By John Cooney, Religion correspondent
In an arcane spat for the unofficial title of “Defender of the Faith”, Mary Kenny, the conservative Catholic writer has chided Mary McAleese, the darling of liberal Catholics and former President of Ireland, for “lacking in common sense” by calling into question the church’s traditional practice of administering baptism to infants.
Delivering the annual St John Henry Newman address last month in Oxford University, Dr McAleese, who was until recently based in the University of Glasgow, contended that infant baptism was a breach of human rights. Roman canon law claimed to be entitled to limit and control the rights of church members because of personal promises made at baptism, “when most were babies and incapable of making such promises”, she added.
“With the arrival of Newman’s educated laity, literate in secular and ecclesial matters, it is a claim that is increasingly contested and unless faced up to honestly could make the synodal way (of Pope Francis) just a meandering circular journey back to the same old unstable starting point but with fewer and fewer people bothering to turn up.”

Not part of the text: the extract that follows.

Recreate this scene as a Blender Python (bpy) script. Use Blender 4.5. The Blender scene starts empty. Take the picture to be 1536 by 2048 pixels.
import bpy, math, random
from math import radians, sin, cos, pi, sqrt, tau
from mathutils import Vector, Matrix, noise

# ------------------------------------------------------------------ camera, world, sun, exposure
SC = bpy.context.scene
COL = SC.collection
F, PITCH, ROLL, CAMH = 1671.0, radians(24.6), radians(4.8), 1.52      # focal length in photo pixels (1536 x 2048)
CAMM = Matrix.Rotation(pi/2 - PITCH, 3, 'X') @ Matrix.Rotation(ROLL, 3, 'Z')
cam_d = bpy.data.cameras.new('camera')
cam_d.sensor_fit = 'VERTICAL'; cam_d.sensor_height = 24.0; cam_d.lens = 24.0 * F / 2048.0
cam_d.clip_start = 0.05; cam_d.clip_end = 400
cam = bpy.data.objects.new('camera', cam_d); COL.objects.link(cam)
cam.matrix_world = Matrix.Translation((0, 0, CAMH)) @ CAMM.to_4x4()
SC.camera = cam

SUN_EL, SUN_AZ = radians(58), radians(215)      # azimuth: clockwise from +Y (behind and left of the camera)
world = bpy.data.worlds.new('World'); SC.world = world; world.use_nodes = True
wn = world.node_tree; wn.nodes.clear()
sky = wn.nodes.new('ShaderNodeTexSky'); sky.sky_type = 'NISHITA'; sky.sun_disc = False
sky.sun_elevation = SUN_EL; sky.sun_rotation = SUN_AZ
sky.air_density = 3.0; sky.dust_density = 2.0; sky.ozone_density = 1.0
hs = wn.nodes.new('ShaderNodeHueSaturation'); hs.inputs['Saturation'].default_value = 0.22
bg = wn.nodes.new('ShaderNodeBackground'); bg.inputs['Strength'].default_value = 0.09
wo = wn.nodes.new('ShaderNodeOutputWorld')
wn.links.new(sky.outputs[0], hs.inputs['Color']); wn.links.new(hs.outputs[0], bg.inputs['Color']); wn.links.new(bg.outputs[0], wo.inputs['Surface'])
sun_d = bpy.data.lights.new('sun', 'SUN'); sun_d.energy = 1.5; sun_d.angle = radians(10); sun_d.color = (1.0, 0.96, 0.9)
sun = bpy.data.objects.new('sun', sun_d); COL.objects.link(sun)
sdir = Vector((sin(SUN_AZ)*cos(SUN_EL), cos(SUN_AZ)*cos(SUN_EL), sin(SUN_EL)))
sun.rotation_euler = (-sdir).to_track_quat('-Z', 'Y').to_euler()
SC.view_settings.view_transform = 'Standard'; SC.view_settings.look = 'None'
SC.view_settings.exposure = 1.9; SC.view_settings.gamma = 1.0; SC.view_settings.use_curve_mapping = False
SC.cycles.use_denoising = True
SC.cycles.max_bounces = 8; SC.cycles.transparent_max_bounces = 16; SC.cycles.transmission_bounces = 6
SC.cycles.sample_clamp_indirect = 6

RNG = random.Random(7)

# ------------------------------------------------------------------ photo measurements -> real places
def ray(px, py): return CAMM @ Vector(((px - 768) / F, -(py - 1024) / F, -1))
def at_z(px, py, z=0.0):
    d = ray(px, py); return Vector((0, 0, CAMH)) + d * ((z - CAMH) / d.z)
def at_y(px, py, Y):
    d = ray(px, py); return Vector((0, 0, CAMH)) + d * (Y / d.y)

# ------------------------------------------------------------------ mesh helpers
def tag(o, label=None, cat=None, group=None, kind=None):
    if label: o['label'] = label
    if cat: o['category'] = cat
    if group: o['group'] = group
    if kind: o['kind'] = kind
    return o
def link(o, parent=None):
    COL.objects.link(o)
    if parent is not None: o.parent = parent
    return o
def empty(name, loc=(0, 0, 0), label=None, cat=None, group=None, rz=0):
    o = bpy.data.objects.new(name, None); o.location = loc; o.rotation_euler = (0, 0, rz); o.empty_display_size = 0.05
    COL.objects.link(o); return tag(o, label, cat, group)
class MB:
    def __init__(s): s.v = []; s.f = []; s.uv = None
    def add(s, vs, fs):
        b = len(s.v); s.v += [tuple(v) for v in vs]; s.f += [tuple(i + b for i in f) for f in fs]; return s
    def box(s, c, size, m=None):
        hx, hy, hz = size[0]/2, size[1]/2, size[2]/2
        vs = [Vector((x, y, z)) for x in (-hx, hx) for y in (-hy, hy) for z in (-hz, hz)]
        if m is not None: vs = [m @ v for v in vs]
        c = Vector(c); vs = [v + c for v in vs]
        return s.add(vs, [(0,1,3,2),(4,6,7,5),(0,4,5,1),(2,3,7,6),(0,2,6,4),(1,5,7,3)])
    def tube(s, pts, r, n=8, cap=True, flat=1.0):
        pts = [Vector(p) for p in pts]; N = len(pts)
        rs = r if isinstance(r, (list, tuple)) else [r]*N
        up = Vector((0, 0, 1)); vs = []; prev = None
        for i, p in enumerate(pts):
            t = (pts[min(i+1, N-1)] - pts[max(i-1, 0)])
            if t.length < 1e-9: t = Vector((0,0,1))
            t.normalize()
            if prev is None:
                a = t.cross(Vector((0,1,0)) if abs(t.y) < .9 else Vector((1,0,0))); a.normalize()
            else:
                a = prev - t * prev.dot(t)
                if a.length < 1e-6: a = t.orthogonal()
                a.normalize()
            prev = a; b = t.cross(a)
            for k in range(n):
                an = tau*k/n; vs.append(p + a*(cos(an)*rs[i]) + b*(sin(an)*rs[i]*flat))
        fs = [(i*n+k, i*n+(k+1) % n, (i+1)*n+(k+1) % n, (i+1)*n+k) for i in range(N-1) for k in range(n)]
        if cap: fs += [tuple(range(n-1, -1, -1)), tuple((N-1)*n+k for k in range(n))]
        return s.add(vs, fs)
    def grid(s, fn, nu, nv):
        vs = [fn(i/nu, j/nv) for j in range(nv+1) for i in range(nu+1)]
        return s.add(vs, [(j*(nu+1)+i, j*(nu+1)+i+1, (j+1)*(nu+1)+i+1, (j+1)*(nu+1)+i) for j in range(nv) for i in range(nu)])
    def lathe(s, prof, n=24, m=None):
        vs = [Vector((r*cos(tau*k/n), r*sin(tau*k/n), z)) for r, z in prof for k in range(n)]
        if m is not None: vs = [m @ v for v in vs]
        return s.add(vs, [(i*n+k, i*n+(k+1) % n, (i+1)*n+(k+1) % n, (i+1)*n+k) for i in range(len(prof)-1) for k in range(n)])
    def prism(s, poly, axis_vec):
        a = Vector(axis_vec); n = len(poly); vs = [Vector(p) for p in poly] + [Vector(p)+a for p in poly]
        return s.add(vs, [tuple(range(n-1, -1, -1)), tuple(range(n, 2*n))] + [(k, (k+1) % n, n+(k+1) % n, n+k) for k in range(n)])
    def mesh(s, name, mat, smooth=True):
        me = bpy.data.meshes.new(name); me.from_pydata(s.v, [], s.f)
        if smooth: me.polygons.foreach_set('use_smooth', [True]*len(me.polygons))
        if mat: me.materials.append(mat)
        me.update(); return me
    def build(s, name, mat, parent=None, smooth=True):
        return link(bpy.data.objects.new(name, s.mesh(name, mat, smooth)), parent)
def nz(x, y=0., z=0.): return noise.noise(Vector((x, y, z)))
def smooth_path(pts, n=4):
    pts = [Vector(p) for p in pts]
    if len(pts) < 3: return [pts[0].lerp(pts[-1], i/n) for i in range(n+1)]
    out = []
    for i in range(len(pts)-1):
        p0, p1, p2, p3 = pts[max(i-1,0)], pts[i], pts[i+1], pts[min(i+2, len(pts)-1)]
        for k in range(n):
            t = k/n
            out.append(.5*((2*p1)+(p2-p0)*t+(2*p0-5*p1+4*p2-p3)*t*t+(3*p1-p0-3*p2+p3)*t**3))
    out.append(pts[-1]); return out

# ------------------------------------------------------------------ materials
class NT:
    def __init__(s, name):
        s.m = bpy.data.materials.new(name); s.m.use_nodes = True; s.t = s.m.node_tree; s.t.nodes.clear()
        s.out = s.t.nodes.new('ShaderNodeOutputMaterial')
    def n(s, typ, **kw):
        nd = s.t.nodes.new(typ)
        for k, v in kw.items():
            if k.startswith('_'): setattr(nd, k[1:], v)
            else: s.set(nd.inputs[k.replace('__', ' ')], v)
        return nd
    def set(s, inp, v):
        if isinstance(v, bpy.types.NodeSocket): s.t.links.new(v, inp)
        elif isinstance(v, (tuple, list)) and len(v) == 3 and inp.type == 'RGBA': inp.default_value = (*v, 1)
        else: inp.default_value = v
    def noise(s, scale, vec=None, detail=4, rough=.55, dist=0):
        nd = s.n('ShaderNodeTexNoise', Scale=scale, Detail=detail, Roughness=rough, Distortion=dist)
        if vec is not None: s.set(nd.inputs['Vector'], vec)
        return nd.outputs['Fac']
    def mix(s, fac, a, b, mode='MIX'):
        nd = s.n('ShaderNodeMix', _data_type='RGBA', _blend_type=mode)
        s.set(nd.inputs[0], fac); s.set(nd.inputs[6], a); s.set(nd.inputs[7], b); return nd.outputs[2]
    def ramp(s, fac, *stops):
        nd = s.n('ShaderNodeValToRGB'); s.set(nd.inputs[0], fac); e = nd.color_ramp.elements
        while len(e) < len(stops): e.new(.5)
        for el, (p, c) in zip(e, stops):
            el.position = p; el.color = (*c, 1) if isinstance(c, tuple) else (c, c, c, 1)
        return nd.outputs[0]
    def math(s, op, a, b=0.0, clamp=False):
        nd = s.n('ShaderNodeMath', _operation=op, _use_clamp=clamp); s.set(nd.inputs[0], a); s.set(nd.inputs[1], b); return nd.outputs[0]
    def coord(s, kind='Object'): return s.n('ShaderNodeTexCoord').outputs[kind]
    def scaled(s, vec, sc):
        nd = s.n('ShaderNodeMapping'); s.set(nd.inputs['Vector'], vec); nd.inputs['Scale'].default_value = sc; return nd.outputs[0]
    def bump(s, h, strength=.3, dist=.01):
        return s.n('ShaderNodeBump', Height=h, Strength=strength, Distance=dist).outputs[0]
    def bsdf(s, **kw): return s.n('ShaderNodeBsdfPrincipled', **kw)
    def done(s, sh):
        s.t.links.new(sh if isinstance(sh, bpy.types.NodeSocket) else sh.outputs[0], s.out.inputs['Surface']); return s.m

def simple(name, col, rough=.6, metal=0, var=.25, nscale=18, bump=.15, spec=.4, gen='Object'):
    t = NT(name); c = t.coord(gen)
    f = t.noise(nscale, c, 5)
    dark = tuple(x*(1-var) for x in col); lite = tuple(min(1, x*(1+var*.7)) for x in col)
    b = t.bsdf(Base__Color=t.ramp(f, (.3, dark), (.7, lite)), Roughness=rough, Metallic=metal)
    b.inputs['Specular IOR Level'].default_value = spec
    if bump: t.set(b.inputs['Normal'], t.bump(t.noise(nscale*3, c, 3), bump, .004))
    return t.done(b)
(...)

Responding in her weekly column in the Irish Catholic newspaper La Kenny, the country’s foremost feminist of the 1960s, was scornful of Mac’s claim that infant baptism meant “people’s freedoms are being suppressed for life” and she accused her of “aligning with Anabaptists and Jehovah’s Witnesses”.
The two Marys – Mary Kenny and Mary McAleese.

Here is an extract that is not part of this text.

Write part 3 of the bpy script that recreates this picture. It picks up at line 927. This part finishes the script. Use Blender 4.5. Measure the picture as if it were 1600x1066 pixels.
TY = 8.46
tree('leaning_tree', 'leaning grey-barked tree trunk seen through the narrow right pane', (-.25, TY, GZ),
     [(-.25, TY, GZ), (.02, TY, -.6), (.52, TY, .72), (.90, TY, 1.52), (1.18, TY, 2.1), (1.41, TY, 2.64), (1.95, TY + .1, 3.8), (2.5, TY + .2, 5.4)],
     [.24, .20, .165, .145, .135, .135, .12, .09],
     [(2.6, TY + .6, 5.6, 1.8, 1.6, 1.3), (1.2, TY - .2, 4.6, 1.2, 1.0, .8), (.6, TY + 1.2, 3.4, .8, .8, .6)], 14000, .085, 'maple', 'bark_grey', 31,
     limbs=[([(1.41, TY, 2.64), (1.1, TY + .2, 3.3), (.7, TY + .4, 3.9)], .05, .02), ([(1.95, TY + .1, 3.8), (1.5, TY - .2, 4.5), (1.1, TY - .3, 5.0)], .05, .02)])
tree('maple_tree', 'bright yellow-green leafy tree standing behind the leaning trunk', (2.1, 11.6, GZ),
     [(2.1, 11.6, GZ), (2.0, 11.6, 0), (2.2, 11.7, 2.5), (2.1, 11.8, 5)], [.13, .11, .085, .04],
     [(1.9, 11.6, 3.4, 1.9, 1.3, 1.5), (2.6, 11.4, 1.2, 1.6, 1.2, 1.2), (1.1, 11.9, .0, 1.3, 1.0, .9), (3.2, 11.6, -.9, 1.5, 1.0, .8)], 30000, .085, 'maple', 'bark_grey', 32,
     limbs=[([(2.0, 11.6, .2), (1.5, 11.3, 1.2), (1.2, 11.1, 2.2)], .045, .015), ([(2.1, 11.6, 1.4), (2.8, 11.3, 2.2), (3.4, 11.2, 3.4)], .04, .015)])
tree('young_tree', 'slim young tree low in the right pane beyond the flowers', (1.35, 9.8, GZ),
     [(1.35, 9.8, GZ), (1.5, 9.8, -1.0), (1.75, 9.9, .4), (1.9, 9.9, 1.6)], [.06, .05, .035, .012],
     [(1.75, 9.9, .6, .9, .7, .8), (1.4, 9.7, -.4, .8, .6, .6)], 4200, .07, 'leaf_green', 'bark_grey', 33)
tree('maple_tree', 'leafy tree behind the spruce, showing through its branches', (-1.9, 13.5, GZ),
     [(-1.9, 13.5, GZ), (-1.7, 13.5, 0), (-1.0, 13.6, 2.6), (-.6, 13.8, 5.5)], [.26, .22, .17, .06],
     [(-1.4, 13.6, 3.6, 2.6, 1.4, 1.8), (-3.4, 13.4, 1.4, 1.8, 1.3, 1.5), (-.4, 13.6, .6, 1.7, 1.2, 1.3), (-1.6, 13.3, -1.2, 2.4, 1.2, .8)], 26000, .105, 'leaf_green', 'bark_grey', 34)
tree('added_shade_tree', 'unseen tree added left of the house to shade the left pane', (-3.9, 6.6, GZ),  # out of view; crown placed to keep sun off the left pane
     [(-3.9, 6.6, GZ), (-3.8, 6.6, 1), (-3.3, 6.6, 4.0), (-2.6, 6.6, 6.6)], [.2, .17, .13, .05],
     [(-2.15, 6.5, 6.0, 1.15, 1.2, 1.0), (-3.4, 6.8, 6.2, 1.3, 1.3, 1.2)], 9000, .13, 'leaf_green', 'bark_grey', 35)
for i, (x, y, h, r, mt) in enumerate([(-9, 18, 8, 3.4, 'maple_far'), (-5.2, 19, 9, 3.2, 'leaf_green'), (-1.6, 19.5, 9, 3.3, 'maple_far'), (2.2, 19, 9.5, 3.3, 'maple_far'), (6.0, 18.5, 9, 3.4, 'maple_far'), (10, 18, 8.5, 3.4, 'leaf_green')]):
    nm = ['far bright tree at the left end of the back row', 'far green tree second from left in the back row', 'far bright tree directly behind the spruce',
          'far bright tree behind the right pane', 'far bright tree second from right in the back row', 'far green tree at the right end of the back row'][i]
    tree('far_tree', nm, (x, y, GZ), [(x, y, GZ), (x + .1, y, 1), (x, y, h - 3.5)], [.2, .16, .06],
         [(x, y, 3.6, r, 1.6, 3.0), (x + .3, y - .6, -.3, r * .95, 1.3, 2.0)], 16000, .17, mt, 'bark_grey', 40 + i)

Coyly, however, Kenny pleaded that while she was not a doctor of canon law, she “wouldn’t undertake to debate Mrs McAleese on the finer points of Church law: but in terms of ordinary logic, the argument is lacking in common sense.”
Last week Dr Gaven Kerr, lecturer in philosophy at the Pontifical University, St Patrick’s College, Maynooth, intervened, like a Daniel come to deliver judgement, sided with Mary K and pronounced Mary Mac to be wrong. “Only if spiritual communion with God were a bad thing would infant Baptism be a bad thing, intoned Kerr, author of a tome on Thomas Aquinas and the Metaphysics of Creation.
So far, Mary Mac has shown the other cheek, but for how long will the Lady from the Ardoyne countenance Kenny’s impertinence and Kerr’s imprudence? Especially so in the light of Kenny’s provocative taunt: “I have heard it said the trouble with lawyers is that they see everything in a legalistic sense – everything is about “contract law” – rather than seen within a context of personal, social and religious values.
“This may be applicable to Mary McAleese’s analysis,” an emboldened Kenny continued on behalf of Ireland’s simple souls. The Lady “may have come to feel that the Anabaptists, the Mormons and Jehovah’s Witnesses are preferable company to the traditions of the Catholic Church.”